Saturday, February 14, 2026
Cap This
Evan Drellich did a story in The Athletic the other day about a possible salary cap in baseball. The crocodile tears shed by owners is nothing short of hilarious: Good of the game, competitive balance, blah, blah, blah.
If small- and mid-market teams were starved for revenue, they would be dusting off blueprints of the old Yankee Stadium, which early on after its 1923 opening could seat over 80,000 fans. Instead, the A’s are building a stadium in Las Vegas with a capacity of just 33,000. Why not go after those extra fans as a way to close the revenue gap with the big guys? Because a salary cap is so much easier for the lazy set, that’s why.
Drellich quotes Rockies’ owner Dick Monfort, who told the Denver Gazette last season, “The only way to fix baseball is to do a salary cap and a floor. Something’s got to happen. The competitive imbalance in baseball has gotten to the point of ludicrosity now. It’s an unregulated industry.” Beware rich people calling for regulation of their business.
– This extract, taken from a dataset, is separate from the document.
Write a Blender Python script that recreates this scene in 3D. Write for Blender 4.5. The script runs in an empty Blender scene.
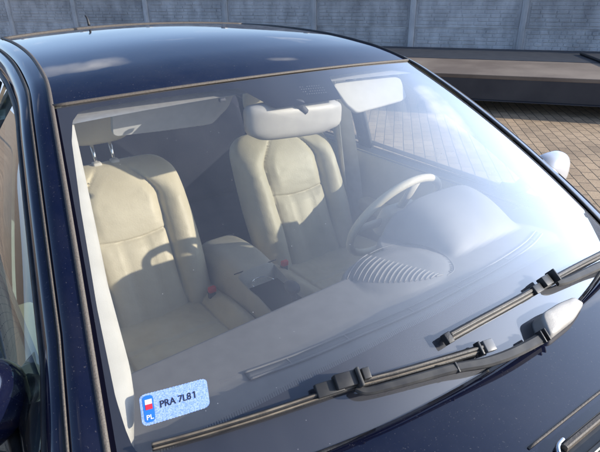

Forget for a moment that the Rockies are a terrible organization and have been for a long time; they last finished over .500 in 2018. What I really find amazing is how owners think they bring something of value to the game, that fans go to the ball park to see the people in the owners’ suite and not the players on the field. If I’ve said it once, I’ve said it a hundred times.
No salary cap in baseball without a windfall profits’ tax on the sale of teams, with that money going to the players.